Telling the stories of the Anglican Church in Aotearoa, NZ and Polynesia

Pacific prayer app almost here

An innovative new Anglican prayer app designed with Pacific Christians in mind is on the cusp of release by the Common Life Liturgical Commission. Julanne Clarke-Morris goes behind the scenes for a peek at what's in store.

Julanne Clarke-Morris  |  01 Apr 2022  |

A new smartphone prayer app hosting the daily prayers from A New Zealand Prayer Book - He Karakia Mihinare o Aotearoa is on the verge of release as a free app on Google Play and the Apple App Store.

The Common Life Liturgical Commission’s ‘Tuia’ prayer app, funded by St John’s College Trust, will be the first south Pacific-made smartphone prayer resource to enter the worldwide prayer app scene. 

Around the world, smartphone users increasingly live in virtual worlds delivered by software applications(apps) that feature everything from interactive games to old-fashioned news content and a host of online social and content sharing spaces.

A wide range of daily prayer apps have grown up with the new technology, but most are fashioned for North American or UK Christians and as a result speak into their seasons, their churches, their nations and their concerns.

Setting off closer to home, the ‘Tuia’ app has been designed to look and feel more like Aotearoa, New Zealand and Polynesia and its themes spring from some of the images and ideas that shape how we live the Gospel on our Pacific shores today.

Rev Stephen Black has been Tuia project manager since 2018. With a background in IT, publishing and ministry education, Stephen says the new app will be a great resource for encouraging private and corporate prayer. 

"Anyone with a device can download this app for free, thanks to St John’s College Trust and the Common Life Liturgical Commission.”

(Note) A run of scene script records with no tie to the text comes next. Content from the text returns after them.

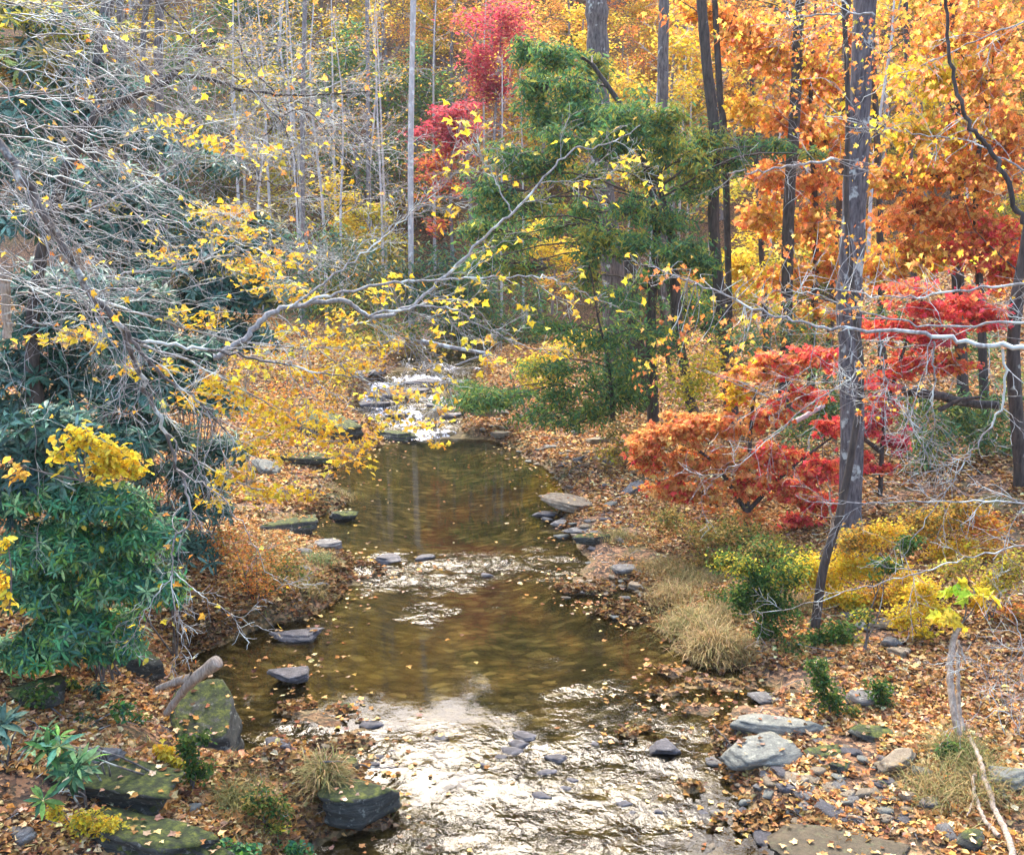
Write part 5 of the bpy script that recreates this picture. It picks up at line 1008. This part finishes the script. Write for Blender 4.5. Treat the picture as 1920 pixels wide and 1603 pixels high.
# ---------------------------------------------------------------- grass tufts
TAN = [(.38,.27,.11),(.46,.34,.16),(.30,.22,.08),(.26,.24,.08)]; GG = [(.20,.20,.06),(.30,.26,.09),(.12,.15,.04)]
def tuft(label, px, py, n, h_, spread, pl_, lean=(0, 0)):
    n = int(n * 1.7); h_ *= 1.25; b = G(px, py); a = rng.uniform(0, 2 * np.pi, n); tl = rng.uniform(.1, 1.0, n)
    out_ = np.stack([np.cos(a) + lean[0], np.sin(a) + lean[1], np.zeros(n)], 1); out_ /= np.linalg.norm(out_, axis=1, keepdims=True) + 1e-6
    zax = np.stack([out_[:, 0] * tl * .6, out_[:, 1] * tl * .6, np.ones(n)], 1); zax /= np.linalg.norm(zax, axis=1, keepdims=True)
    x_ = np.cross(out_, zax); x_ /= np.linalg.norm(x_, axis=1, keepdims=True); y_ = np.cross(zax, x_)
    B = np.stack([x_, y_, zax], 1); pos = np.stack([b[0] + rng.normal(0, spread, n), b[1] + rng.normal(0, spread, n), np.full(n, b[2] - .03)], 1); pos[:, 2] = H(pos[:, 0], pos[:, 1]) - .02
    va, fa, ca = scatter(BLADE, pos, B, rng.uniform(h_ * .6, h_ * 1.2, n), pal(n, pl_, .2)); o = mk('grass_tuft', va - b, fa, M_GRASS, col=ca); o.location = b
    tag(o, label, 'grass'); return o
for px, py, n, h_, sp_, pl_, lb in [(1330,1225,700,.42,.16,TAN,'big tan grass tuft drooping over the water on the right bank'),(1290,1180,600,.38,.18,TAN+GG,'tan grass tuft behind the big one on the right bank'),(1350,1170,500,.34,.18,TAN,'tan grass tuft beside the green shrub'),
        (1260,1120,500,.34,.2,TAN,'dry grass tuft above the others at the right shore'),(1300,1090,450,.32,.22,TAN+GG,'dry grass tuft higher on the right bank'),(1240,1075,350,.3,.2,TAN,'low dry grass near the right end of the riffle'),(1400,1150,300,.3,.14,GG,'green-brown grass under the green shrub'),
        (1160,1010,300,.28,.18,TAN+GG,'grass on the right bank above the dark mossy rock'),(1380,1235,260,.3,.12,TAN,'thin tan grass at the water right of the big tuft'),(610,1500,420,.36,.07,TAN+GG,'straw-coloured grass tuft on top of the rounded mossy rock'),(725,1520,180,.2,.06,GG,'short grass on the right side of the rounded mossy rock'),
        (440,1510,220,.24,.08,GG,'small grass tuft on the leafy point at the bottom'),(580,1110,260,.25,.14,GG+TAN,'grass on the left shore by the riffle'),(600,1060,260,.25,.14,GG+GRN,'green grass on the left shore above the riffle'),(560,980,200,.2,.12,GG,'grass on the dark mossy rock by the left bank'),
        (1800,1420,300,.3,.15,GG,'brown-green grass at the foot of the pale dead stem'),(1760,1490,300,.3,.2,GG+TAN,'brown grass left of the forked dead branch'),(640,930,260,.25,.2,GG+TAN,'grass fringe over the left bank of the pool'),(1850,1500,260,.3,.2,GG+TAN,'brown grass right of the forked dead branch'),(1500,1140,260,.3,.2,GG+TAN,'brown grass between the green shrub and the sapling')]:
    tuft(lb, px, py, n, h_, sp_, pl_)

# short olive grass between the leaves of both banks (uncountable)
gxs, gys = [], []
for px, py, rx, ry, n in [(1330,1010,170,60,9000),(1260,1060,90,60,5000),(1420,1160,90,60,2500),(560,1000,70,40,3500),(560,1080,80,40,3500),(1800,1450,120,70,3000),(1180,850,60,40,2500),(480,1510,70,40,1800),(280,1390,90,50,1200)]:
    c = G(px, py); k = c[1] / FPX; gxs.append(c[0] + rng.normal(0, rx * k * .7, n)); gys.append(c[1] + rng.normal(0, ry * k * 2.6, n))
gxs = np.concatenate(gxs); gys = np.concatenate(gys); k = (fbm(gxs * 1.6, gys * 1.6, 33) > -.05) & (sdist(gxs, gys) > .12); gxs, gys = gxs[k], gys[k]; n = len(gxs)
a = rng.uniform(0, 2 * np.pi, n); o_ = np.stack([np.cos(a), np.sin(a), np.zeros(n)], 1); z_ = np.array([0, 0, 1.]) + o_ * rng.uniform(.1, .7, n)[:, None]; z_ /= np.linalg.norm(z_, axis=1, keepdims=True)
x_ = np.cross(o_, z_); x_ /= np.linalg.norm(x_, axis=1, keepdims=True); B = np.stack([x_, np.cross(z_, x_), z_], 1)
va, fa, ca = scatter(BLADE, np.stack([gxs, gys, H(gxs, gys) - .01], 1), B, rng.uniform(.10, .26, n), pal(n, GG + TAN + [(.22, .24, .07)], .25)); o1 = mk('short_grass', va, fa, M_GRASS, col=ca); tag(o1, 'short olive grass growing among the fallen leaves on both banks', 'grass', kind='stuff')

# low plants on the left foreground
def low(name, label, clumps, Y, T, sz, mat=M_LEAF, **k): return shrub(name, label, clumps, Y, T, sz, mat, **k)
low('groundcover_plant', 'yellow-green small-leaved plant hanging over the lower left ledge', [(110,1520,20,12,70,YEL+YGR),(160,1540,35,16,150,YEL+YGR),(210,1555,35,18,180,YEL+YGR),(240,1580,20,14,90,YGR),(190,1590,30,12,70,YGR)], 8.0, LEAF, .04)
low('groundcover_plant', 'round-leaved green plant at the bottom edge left of the water', [(340,1585,25,10,60,[(.25,.42,.05),(.35,.5,.08)]),(400,1590,35,14,80,GRN+RHL),(450,1590,30,12,60,RHL),(300,1595,20,8,30,GRN)], 8.3, LEAF, .06)
low('groundcover_plant', 'bright green ivy patch between the tall boulder and the ledge', [(350,1405,22,20,130,GRN),(365,1440,26,18,140,GRN),(340,1465,18,14,60,GRN+YGR),(375,1380,18,12,50,GRN)], 9.3, LEAF, .05)
low('groundcover_plant', 'dark green leafy patch at the bottom edge beside the mossy rock', [(560,1590,30,10,60,RHL),(500,1585,30,10,60,RHL+GRN)], 8.3, LEAF, .055)
low('groundcover_plant', 'green seedlings on the leafy bank under the small-leaved rhododendron', [(230,1330,30,14,60,GRN+RHL),(150,1350,30,12,40,RHG+GRN),(60,1300,40,14,60,GRN)], 9.5, LEAF, .06)
low('groundcover_plant', 'sparse yellow plant beside the bright green ivy', [(310,1410,18,14,40,YEL),(330,1430,14,8,20,YEL+YGR),(295,1440,12,8,12,YEL)], 9.2, MAPLE, .055)
low('groundcover_plant', 'small green plant in leaves under the big rhododendron', [(135,1285,22,10,40,GRN+YGR),(110,1275,16,8,20,GRN),(180,1290,18,10,24,RHG)], 9.6, LEAF, .07)
low('groundcover_plant', 'mixed green plants on the leafy point left of the mossy rock', [(480,1500,35,16,160,GRN+OLV),(520,1520,30,16,120,GRN+OLV),(430,1530,25,12,60,RHL),(500,1550,30,10,60,GRN+YGR)], 9.0, LEAF, .045)
low('fern', 'feathery green plant on the pale dead stem near its foot', [(1795,1415,25,16,160,GRN),(1775,1400,18,10,60,GRN)], 10.3, NEEDLE, .10)
low('sapling', 'two large lime leaves on a low sprout near the right edge', [(1850,1420,20,8,5,[(.45,.6,.08)])], 10, SYC, .17, sub=3)
low('brush', 'twiggy brown brush on the left bank above the riffle', [(480,1050,60,30,400,OLV+RUST),(540,1070,50,24,300,OLV+GRN[:1]),(430,1010,50,25,250,OLV+RUST),(460,1100,50,24,260,OLV+RUST)], 15.5, LEAF, .05)
low('brush', 'tangled brown brush on the left bank behind the yellow leaves', [(560,720,60,24,350,OLV+RUST),(620,740,50,24,300,OLV+GOLD),(480,780,60,30,300,OLV+RUST),(540,850,50,16,200,OLV+GOLD),(640,700,50,20,250,OLV+YGR)], 24, LEAF, .08)
print('done', len(bpy.data.objects))

# ---------------------------------------------------------------- haze over the valley
def box(x0, x1, y0, y1, z0, z1):
    v = [(x, y, z) for x in (x0, x1) for y in (y0, y1) for z in (z0, z1)]
    return v, [(0, 1, 3, 2), (4, 6, 7, 5), (0, 4, 5, 1), (2, 3, 7, 6), (0, 2, 6, 4), (1, 5, 7, 3)]
m = bpy.data.materials.new('haze'); m.use_nodes = True; t = m.node_tree; t.nodes.remove(t.nodes['Principled BSDF'])
vp = t.nodes.new('ShaderNodeVolumePrincipled'); vp.inputs['Density'].default_value = .00035; vp.inputs['Color'].default_value = (.92, .92, .95, 1); vp.inputs['Anisotropy'].default_value = 0
t.links.new(vp.outputs[0], t.nodes['Material Output'].inputs['Volume'])
bpy.context.view_layer.update()
zt = max(float((o.matrix_world @ Vector(c)).z) for o in bpy.data.objects if o.type == 'MESH' for c in o.bound_box) + 1
v_, f_ = box(-125, 125, -40, 185, float(GZ.min()) - 1, zt); hz = mk('haze', v_, np.array(f_), m); hz['kind'] = 'stuff'; hz['label'] = 'thin autumn haze paling the far hillside'; hz['category'] = 'haze'
sc.cycles.volume_bounces = 1
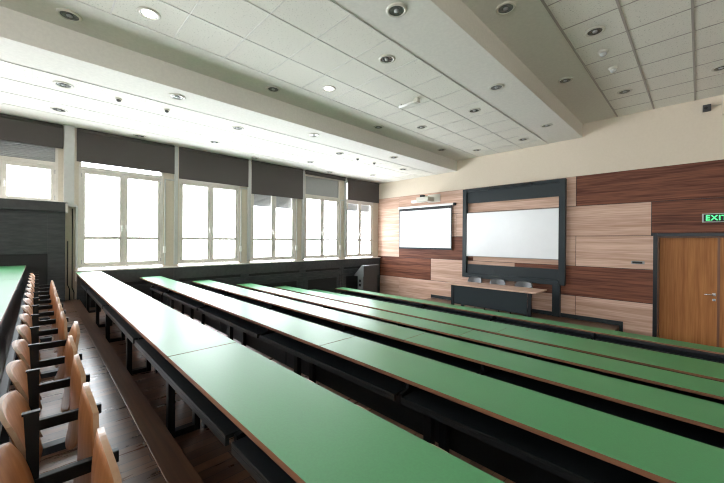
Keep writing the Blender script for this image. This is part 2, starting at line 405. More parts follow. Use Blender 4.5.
# ------------------------------------------------------------------ windows
def casement(par, y0, y1, z0, z1, munt=None, hinge_left=True):
    """one sash: stiles, rails, optional muntin, pane"""
    x = XW - 0.05; w = 0.075
    a = MB()
    a.box((x - 0.03, y0, z0), (x + 0.03, y0 + w, z1), 0.006); a.box((x - 0.03, y1 - w, z0), (x + 0.03, y1, z1), 0.006)
    a.box((x - 0.029, y0 + w, z0), (x + 0.029, y1 - w, z0 + 0.07), 0.006); a.box((x - 0.029, y0 + w, z1 - 0.08), (x + 0.029, y1 - w, z1), 0.006)
    if munt is not None: a.box((x - 0.026, y0 + w, munt - 0.032), (x + 0.026, y1 - w, munt + 0.032), 0.004)
    s = a.build('sash', 'frame', par)
    g = MB(); g.box((x - 0.004, y0 + w - 0.005, z0 + 0.06), (x + 0.004, y1 - w + 0.005, z1 - 0.07)); g.build('pane', 'glass', s)
    h = MB(); yy = y0 + 0.012 if hinge_left else y1 - 0.012
    for zz in (z0 + 0.09, z1 - 0.12): h.tube([(x + 0.036, yy, zz - 0.04), (x + 0.036, yy, zz + 0.04)], 0.009, 8)
    h.build('hinge', 'slat', s)
    return s
def handle(par, y, z):
    x = XW - 0.02
    h = MB(); h.box((x, y - 0.016, z - 0.04), (x + 0.012, y + 0.016, z + 0.04), 0.004); h.tube([(x + 0.01, y, z), (x + 0.05, y, z), (x + 0.052, y, z - 0.11)], 0.011, 8)
    h.build('handle', 'white', par)
WB = [(0.59, 2.17), (2.49, 4.07), (4.38, 5.92), (6.24, 7.78), (8.07, 9.54)]
for i, (y0, y1) in enumerate(WB):
    w = empty('window_%d' % (i + 2), (XW, (y0 + y1) / 2, -0.62), kind='structure')
    x = XW - 0.05; f = 0.055
    a = MB()
    a.box((x - 0.05, y0, -0.62), (x + 0.045, y0 + f, 2.2), 0.005); a.box((x - 0.05, y1 - f, -0.62), (x + 0.045, y1, 2.2), 0.005)
    a.box((x - 0.05, y0 + f, -0.62), (x + 0.045, y1 - f, -0.575), 0.005); a.box((x - 0.05, y0 + f, 1.46), (x + 0.045, y1 - f, 1.53), 0.005)
    a.box((x - 0.05, y0 + f, 2.13), (x + 0.045, y1 - f, 2.2), 0.005)
    a.build('window_frame', 'frame', w)
    ym = (y0 + y1) / 2
    casement(w, y0 + f - 0.01, ym + 0.002, -0.578, 1.462, 0.02, True)
    casement(w, ym + 0.004, y1 - f + 0.01, -0.578, 1.462, 0.02, False)
    handle(w, ym - 0.035, 0.28); handle(w, ym + 0.045, 0.28)
    g = MB(); g.box((x - 0.004, y0 + f - 0.01, 1.525), (x + 0.004, y1 - f + 0.01, 2.135)); g.build('transom_pane', 'glass', w)
    if i in (2, 4):      # outside slatted blinds let part way down
        b = MB()
        zz = 1.45
        while zz > (1.02 if i == 2 else 1.12):
            b.box((x - 0.14, y0 + f, zz - 0.02), (x - 0.10, y1 - f, zz + 0.012), rot=Euler((0, R(35), 0)).to_matrix()); zz -= 0.038
        b.build('outside_blind', 'slat', w)
    if i == 3:           # grey sheet standing in for the ceiling reflected in the transom glass
        b = MB(); b.box((x + 0.008, y0 + f - 0.002, 1.525), (x + 0.014, y1 - f + 0.002, 2.135)); b.build('transom_reflection', 'slat', w)
# bay nearest the camera: a shallow window above the tall cabinet
w = empty('window_1', (XW, -0.5, 0.74), kind='structure')
x = XW - 0.05
a = MB()
a.box((x - 0.05, 0.24, 0.70), (x + 0.045, 0.30, 2.2), 0.005); a.box((x - 0.05, -1.3, 0.70), (x + 0.045, -1.24, 2.2), 0.005)
a.box((x - 0.05, -1.24, 0.70), (x + 0.045, 0.24, 0.745), 0.005); a.box((x - 0.05, -1.24, 1.46), (x + 0.045, 0.24, 1.54), 0.005)
a.box((x - 0.05, -1.24, 2.13), (x + 0.045, 0.24, 2.2), 0.005); a.build('window_frame', 'frame', w)
casement(w, -0.505, 0.25, 0.735, 1.465, None, False); casement(w, -1.25, -0.507, 0.735, 1.465, None, True)
handle(w, -0.55, 1.08); handle(w, -0.46, 1.08)
g = MB(); g.box((x - 0.004, -1.25, 1.535), (x + 0.004, 0.25, 2.135)); g.build('transom_pane', 'glass', w)
b = MB(); zz = 2.12
while zz > 1.545:
    b.box((x + 0.012, -1.24, zz - 0.016), (x + 0.034, 0.25, zz + 0.010), rot=Euler((0, R(-28), 0)).to_matrix()); zz -= 0.033
b.build('slatted_blind', 'slat', w)
for i, (y0, y1) in enumerate([(-5.02, -3.33), (-3.07, -1.43)]):  # two more windows behind the camera, added for extra daylight
    w = empty('window_%d' % (i + 7), (XW, (y0 + y1) / 2, -0.62), kind='structure')
    x = XW - 0.05; a = MB(); ym = (y0 + y1) / 2
    for ya, yb in ((y0, y0 + .055), (ym - 0.07, ym + 0.07), (y1 - .055, y1)): a.box((x - 0.05, ya, -0.66), (x + 0.045, yb, 2.2), 0.005)
    for za in (-0.66, 0.0, 1.46, 2.13): a.box((x - 0.04, y0 + 0.055, za), (x + 0.04, y1 - 0.055, za + 0.07), 0.005)
    a.build('window_frame', 'frame', w)
    g = MB(); g.box((x - 0.004, y0 + 0.05, -0.6), (x + 0.004, y1 - 0.05, 2.14)); g.build('pane', 'glass', w)
for i, (x0, x1) in enumerate(FILL_BW):  # added windows out of view, there to lift the room's brightness
    w = empty('window_%d' % (i + 9), ((x0 + x1) / 2, YB, 0.2), kind='structure')
    y = YB - 0.06; a = MB(); xm = (x0 + x1) / 2
    for xa, xb in ((x0, x0 + .055), (xm - 0.05, xm + 0.05), (x1 - .055, x1)): a.box((xa, y - 0.05, 0.2), (xb, y + 0.045, 2.1), 0.005)
    for za in (0.2, 2.04): a.box((x0 + 0.055, y - 0.04, za), (x1 - 0.055, y + 0.04, za + 0.06), 0.005)
    a.build('window_frame', 'frame', w)
    g = MB(); g.box((x0 + 0.05, y - 0.004, 0.25), (x1 - 0.05, y + 0.004, 2.06)); g.build('pane', 'glass', w)
# pilasters and narrow side panels between the bays
m = MB(); m.box((XW, 0.365, 0.70), (XW + 0.12, 0.525, Z1), 0.004); m.box((XW, 0.30, 0.655), (XW + 0.13, 0.56, 0.70), 0.004)
m.box((XW, 0.55, -0.62), (XW + 0.06, 0.59, 0.68), 0.004); struct(m.build('trim_10', 'column'))
k = 11
for yc, yp in ((2.43, 2.20), (4.325, 4.10), (6.18, 5.95), (8.02, 7.81)):
    m = MB(); m.box((XW, yc - 0.04, -0.62), (XW + 0.07, yc + 0.035, Z1), 0.004)
    m.box((XW, yp - 0.02, -0.62), (XW + 0.03, yp + 0.01, 1.47), 0.003); m.box((XW, yp - 0.02, 1.44), (XW + 0.03, yc - 0.04, 1.475), 0.003)
    struct(m.build('trim_%d' % k, 'column')); k += 1
# roller blinds
for (y0, y1, zb, what) in ((-1.32, 0.355, 1.815, 'roller blind of the shallow window over the tall cabinet'),
                           (0.56, 2.38, 1.60, 'roller blind over the large window nearest the tall cabinet, bright gap beneath'),
                           (2.475, 4.275, 1.505, 'roller blind over the second large window from the left'),
                           (4.37, 6.13, 1.325, 'lowest-hanging roller blind, over the middle of the five large windows'),
                           (6.225, 7.97, 2.16, 'roller blind rolled nearly all the way up, over the fourth large window'),
                           (8.065, 9.76, 1.50, 'roller blind over the large window next to the front wall')):
    t = empty('roller_blind', (XW + 0.09, (y0 + y1) / 2, zb), 'dark taupe fabric ' + what, 'blind', 'fabric roller blinds along the windows')
    a = MB(); a.box((XW + 0.085, y0, zb + 0.02), (XW + 0.091, y1, Z1 - 0.02)); a.build('fabric', 'shade', t)
    a = MB(); a.tube([(XW + 0.088, y0 + 0.01, Z1 - 0.04), (XW + 0.088, y1 - 0.01, Z1 - 0.04)], 0.034, 12); a.build('roller', 'shade', t)
    a = MB(); a.box((XW + 0.08, y0, zb), (XW + 0.098, y1, zb + 0.022), 0.004); a.build('bottom_bar', 'shade', t)
# wall switches low between the windows
for n, (yy, what) in enumerate(((2.185, 'first'), (4.09, 'second'), (5.935, 'third'), (7.80, 'fourth'))):
    a = MB(); a.box((XW, yy - 0.03, -0.33), (XW + 0.045, yy + 0.03, -0.17), 0.008)
    tag(a.build('crank_box', 'white', loc=(XW, yy, -0.25)), 'small white blind crank box on the window frame, %s from the left' % what, 'blind crank', 'blind crank boxes')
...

“Through Tuia any one of us will be able connect with our Anglican tradition, our tikanga, and our missional aspirations whereever we go. Tuia not only helps us develop our relationship with God through prayer and Scripture-reading, but also connects us to Christian community through shared prayer features.”

Stephen Black sees the new app as a great tool for chaplains and mobile worship leaders such as archdeacons, multi-church clergy, rural deans, minita-a-iwi, minita-a-whānau and ministry educators – and not only amongst the digital generations. 

“With a range of Bible translations, te reo Māori, English and Samoan texts, the Examen, and the Revised Common Lectionary the app gives leaders loads of flexibility without filling our cars up with books or dragging boxes around schools. On top of that it adds in prayers on social justice and mission themes and content from 'For All the Saints' too."

The Tuia app offers five visual ‘themes’ created by Aotearoa-based graphic designers Tori Veysey and Mai Lander, which take their inspiration from the Anglican Communion’s Five Marks of Mission.

The five themes are: Kaitiaki-Guardian (of Creation), Kaiwhakatere - Wayfinder (toward justice), Pononga - Servant, Kaikauhau i te Rongopai - Evangelist, and Kaiwhakaako - Teacher.

The Tuia planning group, which drew in the skills of Natalie Kennaugh, Shenella Tu’ilotolava, Rev Caroline Chambers-Torovugalei, Rev Canon Christopher Douglas-Huriwai and Archdeacon Michael Tamihere chose the name ‘Tuia’ to emphasise the power of shared prayer to build bonds of love between those who pray.

The word “Tuia” leads a well-known line in the liturgy of the Eucharist - Te Hākari Tapu on Page 488 of the NZ Prayer Book - He Karakia Mihinare o Aotearoa. It reads: “Tui, tui, tuituia mātou,” or in English, “Weave, weave, stitch and bind us together.”

Right now, the final stages of development for the Tuia app rollout in the Apple app store are underway at Berry Hill IT in Mosgiel, where main developer Benjamin Brock-Smith – a former Dunedin Diocesan children and families’ facilitator – works with his staff team on this last leg toward completion.

Taonga will return for an in-depth look at the new app when Tuia is ready to launch.